Solo tramite quella che nel settore in cui lavoro chiamano word of mouth e la fascinazione prodotta in me dalle forme di vita di alcuni nuov* amic* autonom* ho sentito il desiderio di approfondire determinati studi e letture. Ho capito che la militanza, che allora vivevo come una missione, poteva significare stare meglio con gli/le altr* fin da subito, e non al compimento di un fantomatico destino rivoluzionario composto solo di sacrificio, lavoro e costruzione cinica del partito. Vivere subito il comunismo mentre si distrugge con l’agire collettivo la presa del capitale e delle istituzioni sulle nostre vite, divenendo ingovernabili.

Cosa significa per te oggi “rifiuto del lavoro”?

“Rifiuto del lavoro” vuol dire quello che ha sempre voluto dire, partendo dai limiti imposti dalla lingua italiana, che non aiuta (in inglese “lavoro salariato” è labour, “attività produttiva” è work e questo già dipinge due mondi distinti): rifiuto di produrre in un regime di obbligo o necessità.

Vuol dire rifiutare di farsi il culo per qualcun altro, sabotare i meccanismi di produzione e riproduzione di un sistema di merda, che garantisce sofferenza per molt* e ricchezza per pochi.

Vuol dire lavorare il meno possibile, sabotare il lavoro, cercando di contenere la nocività che deriva direttamente dall’imposizione di una forma esistenziale che ci prospetta (e nemmeno garantisce) la mera sopravvivenza: alienazione, stress, burnout, malattie fisiche e psicosomatiche.

Il lavoro è ciò che frustra le nostre molteplici attitudini produttive, che non possono essere soddisfatte da un ruolo imposto dalla divisione del lavoro e dalla ripartizione tra tempo produttivo e tempo “libero”.

Rifiutarlo è anche negarsi alla soggettivazione come individui in costante competizione, che vivono male oggi per godere domani di carriere e successo immaginari. È il rifuggire e decostruirci dalla reificazione neoliberista.
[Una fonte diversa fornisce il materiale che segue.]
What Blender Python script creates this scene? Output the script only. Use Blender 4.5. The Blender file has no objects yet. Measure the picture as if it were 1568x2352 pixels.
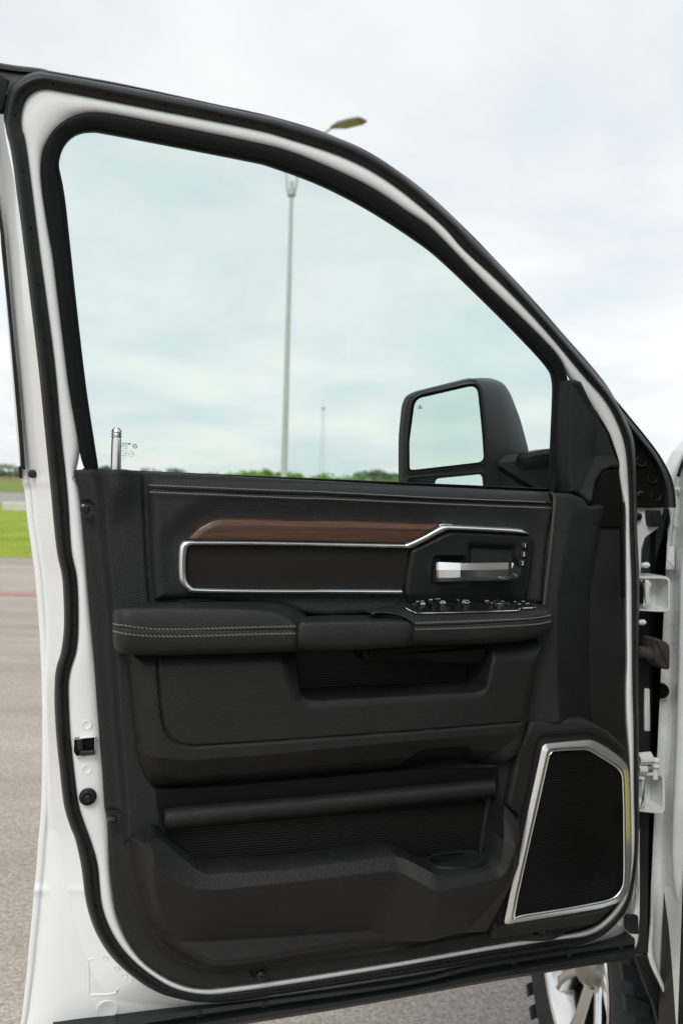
import bpy, bmesh, math, random
import numpy as np
from mathutils import Vector, Matrix
random.seed(7); np.random.seed(7)
C = bpy.context.scene
COL = C.collection
R = math.radians

# ------------------------------------------------------------------ camera
EYE = Vector((0.0, 0.0, 1.62))
FPX, W, H = 1960.0, 1568.0, 2352.0      # focal length and frame of the traced photograph, in its pixels
PITCH, ROLL = math.atan(69 / 1960), R(1.65)
fwd = Vector((0, math.cos(PITCH), -math.sin(PITCH)))
r0 = Vector((1, 0, 0)); u0 = r0.cross(fwd)
right = r0 * math.cos(ROLL) + u0 * math.sin(ROLL)
up = u0 * math.cos(ROLL) - r0 * math.sin(ROLL)
cam_d = bpy.data.cameras.new('camera'); cam = bpy.data.objects.new('camera', cam_d); COL.objects.link(cam)
M4 = Matrix((right, up, -fwd)).transposed().to_4x4(); M4.translation = EYE
cam.matrix_world = M4
cam_d.sensor_fit = 'HORIZONTAL'; cam_d.sensor_width = 24.0; cam_d.lens = 24.0 * FPX / W
cam_d.clip_start = 0.05; cam_d.clip_end = 6000
cam_d.dof.use_dof = True; cam_d.dof.focus_distance = 1.30; cam_d.dof.aperture_fstop = 5.6
C.camera = cam
# ------------------------------------------------------------------ world, sun, exposure
SUN_EL, SUN_ROT = R(46), R(195)
world = bpy.data.worlds.new('World'); C.world = world; world.use_nodes = True
nt = world.node_tree; nt.nodes.clear()
def N(t, typ, **k):
    n = t.nodes.new(typ)
    for a, b in k.items():
        if a.startswith('i_'): n.inputs[a[2:].replace('_', ' ')].default_value = b
        else: setattr(n, a, b)
    return n
out = N(nt, 'ShaderNodeOutputWorld')
sky = N(nt, 'ShaderNodeTexSky', sky_type='NISHITA', sun_disc=False, sun_elevation=SUN_EL, sun_rotation=SUN_ROT)
bg1 = N(nt, 'ShaderNodeBackground', i_Strength=0.10); nt.links.new(sky.outputs[0], bg1.inputs[0])
geo = N(nt, 'ShaderNodeTexCoord')
sep = N(nt, 'ShaderNodeSeparateXYZ'); nt.links.new(geo.outputs['Generated'], sep.inputs[0])
zc = N(nt, 'ShaderNodeMath', operation='MAXIMUM'); nt.links.new(sep.outputs[2], zc.inputs[0]); zc.inputs[1].default_value = 0.0
za = N(nt, 'ShaderNodeMath', operation='ADD'); nt.links.new(zc.outputs[0], za.inputs[0]); za.inputs[1].default_value = 0.22
dx = N(nt, 'ShaderNodeMath', operation='DIVIDE'); nt.links.new(sep.outputs[0], dx.inputs[0]); nt.links.new(za.outputs[0], dx.inputs[1])
dy = N(nt, 'ShaderNodeMath', operation='DIVIDE'); nt.links.new(sep.outputs[1], dy.inputs[0]); nt.links.new(za.outputs[0], dy.inputs[1])
cmb = N(nt, 'ShaderNodeCombineXYZ'); nt.links.new(dx.outputs[0], cmb.inputs[0]); nt.links.new(dy.outputs[0], cmb.inputs[1])
no1 = N(nt, 'ShaderNodeTexNoise', i_Scale=1.35, i_Detail=9.0, i_Roughness=0.52, i_Distortion=0.35); nt.links.new(cmb.outputs[0], no1.inputs['Vector'])
rp = N(nt, 'ShaderNodeValToRGB'); nt.links.new(no1.outputs['Fac'], rp.inputs[0])
rp.color_ramp.elements[0].position = 0.33; rp.color_ramp.elements[0].color = (0.655, 0.73, 0.785, 1)
rp.color_ramp.elements[1].position = 0.66; rp.color_ramp.elements[1].color = (0.93, 0.915, 0.88, 1)
e_ = rp.color_ramp.elements.new(0.5); e_.color = (0.80, 0.828, 0.838, 1)
bg2 = N(nt, 'ShaderNodeBackground', i_Strength=0.93); nt.links.new(rp.outputs[0], bg2.inputs[0])
mxs = N(nt, 'ShaderNodeMixShader', i_Fac=0.90)
nt.links.new(bg1.outputs[0], mxs.inputs[1]); nt.links.new(bg2.outputs[0], mxs.inputs[2]); nt.links.new(mxs.outputs[0], out.inputs[0])
sun_d = bpy.data.lights.new('sun', 'SUN'); sun_d.energy = 1.5; sun_d.angle = R(25); sun_d.color = (1.0, 0.96, 0.90)
sun = bpy.data.objects.new('sun', sun_d); COL.objects.link(sun)
sdir = Vector((math.sin(SUN_ROT) * math.cos(SUN_EL), math.cos(SUN_ROT) * math.cos(SUN_EL), math.sin(SUN_EL)))
sun.rotation_euler = sdir.to_track_quat('Z', 'Y').to_euler(); sun.location = (-2, -3, 8)
C.view_settings.view_transform = 'Standard'; C.view_settings.look = 'None'
C.view_settings.exposure = 0.35; C.view_settings.gamma = 1.0; C.view_settings.use_curve_mapping = False
C.render.engine = 'CYCLES'; C.cycles.use_denoising = True
C.cycles.max_bounces = 8; C.cycles.transparent_max_bounces = 12

# ------------------------------------------------------------------ materials
def mat(name, col=(0.5, 0.5, 0.5), rough=0.5, metal=0.0, spec=0.5, bump=None, var=None, coat=0.0, wave=None, tint=None):
    """bump = (scale, distance, detail); var = (scale, amount) darkens and lightens in patches; wave = (scale, distance, axis)"""
    m = bpy.data.materials.new(name); m.use_nodes = True; t = m.node_tree; b = t.nodes['Principled BSDF']
    b.inputs['Base Color'].default_value = (*col, 1); b.inputs['Roughness'].default_value = rough
    b.inputs['Metallic'].default_value = metal; b.inputs['Specular IOR Level'].default_value = spec
    b.inputs['Coat Weight'].default_value = coat; b.inputs['Coat Roughness'].default_value = 0.06
    tc = N(t, 'ShaderNodeTexCoord')
    if var:
        n = N(t, 'ShaderNodeTexNoise', i_Scale=var[0], i_Detail=6.0, i_Roughness=0.6); t.links.new(tc.outputs['Object'], n.inputs['Vector'])
        r = N(t, 'ShaderNodeMapRange'); t.links.new(n.outputs['Fac'], r.inputs[0])
        r.inputs[1].default_value = 0.3; r.inputs[2].default_value = 0.7; r.inputs[3].default_value = 1 - var[1]; r.inputs[4].default_value = 1 + var[1]
        mx = N(t, 'ShaderNodeMix', data_type='RGBA', blend_type='MULTIPLY'); mx.inputs[0].default_value = 1
        mx.inputs[6].default_value = (*col, 1); t.links.new(r.outputs[0], mx.inputs[7]); t.links.new(mx.outputs[2], b.inputs['Base Color'])
        if not wave:
            r2 = N(t, 'ShaderNodeMapRange'); t.links.new(n.outputs['Fac'], r2.inputs[0]); r2.inputs[1].default_value = .3; r2.inputs[2].default_value = .7
            r2.inputs[3].default_value = max(0, rough - 0.10); r2.inputs[4].default_value = min(1, rough + 0.10); t.links.new(r2.outputs[0], b.inputs['Roughness'])
    last = None
    if bump:
        mp = N(t, 'ShaderNodeMapping'); mp.inputs['Scale'].default_value = (1.0, 1.0, 2.0); t.links.new(tc.outputs['Object'], mp.inputs[0])
        n = N(t, 'ShaderNodeTexNoise', i_Scale=bump[0], i_Detail=bump[2], i_Roughness=0.55, i_Distortion=0.4); t.links.new(mp.outputs[0], n.inputs['Vector'])
        bp = N(t, 'ShaderNodeBump'); bp.inputs['Distance'].default_value = bump[1]; bp.inputs['Strength'].default_value = 1.0
        t.links.new(n.outputs['Fac'], bp.inputs['Height']); last = bp
    if wave:
        wv = N(t, 'ShaderNodeTexWave', wave_type='BANDS', bands_direction=wave[2], wave_profile='SIN', i_Scale=wave[0]); t.links.new(tc.outputs['Object'], wv.inputs['Vector'])
        bp = N(t, 'ShaderNodeBump'); bp.inputs['Distance'].default_value = wave[1]; bp.inputs['Strength'].default_value = 1.0
        t.links.new(wv.outputs['Fac'], bp.inputs['Height'])
        if last: t.links.new(last.outputs[0], bp.inputs['Normal'])
        last = bp
    if last: t.links.new(last.outputs[0], b.inputs['Normal'])
    return m
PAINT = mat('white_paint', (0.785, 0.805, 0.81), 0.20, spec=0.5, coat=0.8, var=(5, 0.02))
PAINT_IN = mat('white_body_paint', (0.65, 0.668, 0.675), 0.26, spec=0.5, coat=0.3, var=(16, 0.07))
LEATHER = mat('black_leather', (0.0165, 0.0178, 0.0185), 0.50, spec=0.26, bump=(400, 0.0017, 3.0), var=(30, 0.10))
SOFT = mat('black_soft_leather', (0.0165, 0.0178, 0.0180), 0.45, spec=0.28, bump=(380, 0.0008, 3.0), var=(20, 0.12))
GRAIN = mat('grained_plastic', (0.0112, 0.0118, 0.0121), 0.44, spec=0.30, bump=(450, 0.0010, 2.5), var=(14, 0.12))
SATIN = mat('satin_black_plastic', (0.0105, 0.0115, 0.0120), 0.38, spec=0.26, var=(25, 0.08))
GLOSSY = mat('gloss_black_plastic', (0.010, 0.010, 0.011), 0.22, spec=0.5)
DARK = mat('dark_plastic', (0.0055, 0.0058, 0.0056), 0.6, spec=0.10, bump=(500, 0.0004, 2.0))
RUBBER = mat('black_rubber', (0.0130, 0.0140, 0.0150), 0.45, spec=0.30, bump=(120, 0.0004, 3.0), var=(18, 0.15))
CHANNEL = mat('channel_rubber', (0.0080, 0.0092, 0.0092), 0.62, spec=0.12, bump=(200, 0.0002, 2.0), var=(12, 0.10))
CHROME = mat('satin_chrome', (0.88, 0.90, 0.91), 0.27, metal=0.86, spec=0.7)
POLISH = mat('bright_chrome', (0.86, 0.87, 0.87), 0.07, metal=1.0)
ALU = mat('brushed_aluminium', (0.74, 0.73, 0.75), 0.24, metal=1.0)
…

Ma vuol dire anche mantenere questa propensione verso la libertà ovunque, senza una distinzione tra il pubblico e il privato: il lavoro non ci è imposto solo dall’azienda, ma pure dall’ideologia, lavoro di merda è anche quello che ci costringiamo a fare a macchinetta nel volontariato ma anche come militanti rivoluzionar*, sempre seguendo la linea del sacrificio oggi per godere forse di qualcosa domani, sempre mantenendo un approccio utilitaristico e cinico nelle relazioni umane, spesso riproducendo la stessa frustrante division of labour che ci aliena.

La pratica rivoluzionaria non può essere ridotta a “negotium” come il resto dell’attività umana, credo bisognerebbe essere invece in grado di bilanciare sforzo ed “otium” (nel senso latino del termine) in un’ottica di controsoggettivazione collettiva che si determini a partire dalla decostruzione come soggetti economici, e dalla tensione a soddisfare i propri desideri.

Come cerchi di mettere in pratica questo rifiuto?

Per quanto riguarda la mia esperienza praticare questo rifiuto vuol dire rallentare e sabotare la produzione, abbassare costantemente le aspettative dei padroni. Ciò si traduce nell’organizzarsi insieme ai/alle collegh* e lo sfruttare i bug lasciati dalla controparte.

Organizzarsi, sia per lanciare delle lotte che producano un rovesciamento dei rapporti di forza rispetto alla dittatura del boss, dei suoi galoppini e del controllo tecnico, sia per sfruttare bug e diffondere il sabotaggio produttivo. Organizzarsi per fare in modo che le pause vengano rispettate, che si blocchino gli straordinari, che non ci si senta sol* quando si dice di no ad una data di consegna troppo vicina, che l’assenteismo si diffonda. È anche una costante opera di educazione reciproca con i/le propr* collegh*, perché il rifiuto del lavoro è comunque diffuso, anche se in forma di microresistenze individuali e spontanee, che comunque si possono condividere e amplificare nel momento in cui si sviluppino rapporti di complicità in ufficio. Noi militanti non siamo avanguardia e abbiamo molto da apprendere da chi lotta insieme a noi. Dobbiamo essere complici con chi sceglie di stare con noi e con cui noi scegliamo di organizzarci e condividere spazi di vita: non guide.

La complicità è essenziale, permette di pararsi il culo a vicenda con i/le collegh* e di rallentare insieme il ritmo, aiuta a tirare le linee tra i nemici e noi, a sentirsi parte di una collettività che resiste e rilancia una lotta per una vita migliore a partire da oggi.